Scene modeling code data
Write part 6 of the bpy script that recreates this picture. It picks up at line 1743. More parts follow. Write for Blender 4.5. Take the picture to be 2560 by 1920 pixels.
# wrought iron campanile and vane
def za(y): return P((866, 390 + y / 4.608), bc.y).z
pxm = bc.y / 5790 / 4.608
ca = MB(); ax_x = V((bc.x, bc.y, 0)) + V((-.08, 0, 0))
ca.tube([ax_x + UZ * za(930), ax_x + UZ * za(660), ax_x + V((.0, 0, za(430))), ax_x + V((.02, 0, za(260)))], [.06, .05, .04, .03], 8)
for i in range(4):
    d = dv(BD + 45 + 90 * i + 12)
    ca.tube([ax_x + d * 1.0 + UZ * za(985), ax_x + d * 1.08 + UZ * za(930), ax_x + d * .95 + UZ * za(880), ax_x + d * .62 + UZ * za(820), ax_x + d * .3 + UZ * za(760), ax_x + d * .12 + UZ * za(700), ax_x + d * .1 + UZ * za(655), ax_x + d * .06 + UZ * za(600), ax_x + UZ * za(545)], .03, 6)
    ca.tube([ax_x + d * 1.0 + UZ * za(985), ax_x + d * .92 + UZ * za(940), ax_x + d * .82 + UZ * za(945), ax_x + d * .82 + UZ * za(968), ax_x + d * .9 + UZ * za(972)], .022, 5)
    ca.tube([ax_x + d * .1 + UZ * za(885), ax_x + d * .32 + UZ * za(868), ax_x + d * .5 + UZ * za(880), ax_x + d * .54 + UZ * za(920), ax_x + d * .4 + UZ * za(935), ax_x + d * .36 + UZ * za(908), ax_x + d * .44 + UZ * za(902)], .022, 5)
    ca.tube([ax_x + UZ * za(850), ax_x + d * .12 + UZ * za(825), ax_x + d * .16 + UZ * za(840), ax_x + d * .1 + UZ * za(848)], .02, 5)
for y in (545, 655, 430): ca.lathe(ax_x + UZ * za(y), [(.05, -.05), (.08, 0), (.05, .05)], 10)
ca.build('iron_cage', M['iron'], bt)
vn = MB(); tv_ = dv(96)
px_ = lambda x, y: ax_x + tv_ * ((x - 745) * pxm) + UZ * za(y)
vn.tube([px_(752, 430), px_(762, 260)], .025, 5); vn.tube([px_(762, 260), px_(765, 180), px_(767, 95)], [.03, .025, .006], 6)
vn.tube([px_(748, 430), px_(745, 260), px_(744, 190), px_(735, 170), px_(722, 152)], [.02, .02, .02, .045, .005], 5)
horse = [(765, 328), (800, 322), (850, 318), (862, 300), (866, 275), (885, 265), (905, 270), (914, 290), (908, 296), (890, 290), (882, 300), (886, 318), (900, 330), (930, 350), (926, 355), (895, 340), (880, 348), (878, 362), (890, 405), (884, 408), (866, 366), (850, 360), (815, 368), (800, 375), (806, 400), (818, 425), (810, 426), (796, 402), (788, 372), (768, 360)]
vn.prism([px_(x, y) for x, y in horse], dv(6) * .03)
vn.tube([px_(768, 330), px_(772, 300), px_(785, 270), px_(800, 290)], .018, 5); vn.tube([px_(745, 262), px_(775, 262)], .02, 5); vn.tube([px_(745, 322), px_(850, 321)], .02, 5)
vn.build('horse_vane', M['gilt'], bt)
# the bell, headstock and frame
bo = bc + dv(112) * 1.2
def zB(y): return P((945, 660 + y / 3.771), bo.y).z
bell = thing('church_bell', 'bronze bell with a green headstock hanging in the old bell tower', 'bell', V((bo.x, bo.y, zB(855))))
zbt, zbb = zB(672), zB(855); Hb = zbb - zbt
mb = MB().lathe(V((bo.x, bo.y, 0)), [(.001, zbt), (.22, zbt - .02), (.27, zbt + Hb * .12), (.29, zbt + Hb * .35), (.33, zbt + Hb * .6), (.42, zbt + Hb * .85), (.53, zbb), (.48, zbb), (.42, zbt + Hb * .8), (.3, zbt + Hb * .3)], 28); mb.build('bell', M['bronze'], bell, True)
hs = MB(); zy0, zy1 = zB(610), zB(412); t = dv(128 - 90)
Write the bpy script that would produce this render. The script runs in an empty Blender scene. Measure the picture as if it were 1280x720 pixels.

* [Task]
Show every line from the entries above in which the word "that" appears.

* [Task output]
Write part 6 of the bpy script that recreates this picture. It picks up at line 1743. More parts follow. Write for Blender 4.5. Take the picture to be 2560 by 1920 pixels.
Write the bpy script that would produce this render. The script runs in an empty Blender scene. Measure the picture as if it were 1280x720 pixels.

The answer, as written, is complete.